Charge-induced structural transition between seashell-like B29− and B29+ in 18 π-electron configurations

Recent joint experimental and theoretical investigations have shown that seashell-like C2 B28 is the smallest neutral borospherene reported to date, while seashell-like Cs B29− (1−) as a minor isomer competes with its quasi-planar counterparts in B29− cluster beams. Extensive global minimum searches and first-principles theory calculations performed in this work indicate that with two valence electrons detached from B29−, the B29+ monocation favors a seashell-like Cs B29+ (1+) much different from Cs B29− (1−) in geometry which is overwhelmingly the global minimum of the system with three B7 heptagonal holes in the front, on the back, and at the bottom, respectively, unveiling an interesting charge-induced structural transition from Cs B29− (1−) to Cs B29+ (1+).
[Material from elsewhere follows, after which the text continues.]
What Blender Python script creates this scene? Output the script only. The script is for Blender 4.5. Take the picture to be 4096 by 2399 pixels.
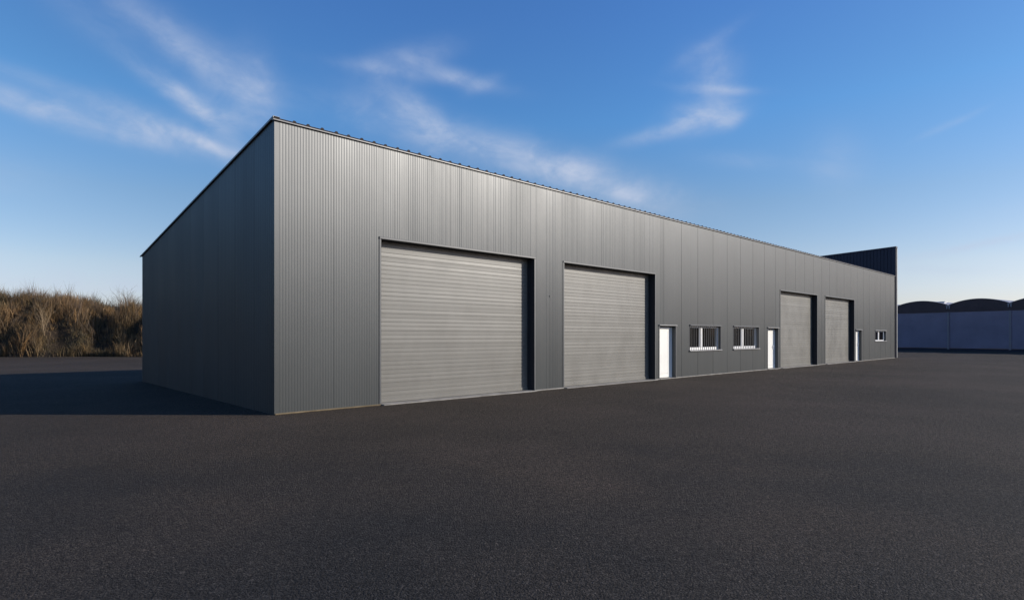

Detailed bonding analyses show that with one less σ bond than B29− (1−), Cs B29+ (1+) also possesses nine delocalized π-bonds over its σ-skeleton on the cage surface with a σ + π double delocalization bonding pattern and follows the 2(n + 1)2 electron counting rule for 3D spherical aromaticity (n = 2). B29+ (1+) is therefore the smallest borospherene monocation reported to date which is π-isovalent with the smallest neutral borospherene C2 B28. The IR, Raman, and UV-vis spectra of B29+ (1+) are computationally simulated to facilitate its spectroscopic characterization.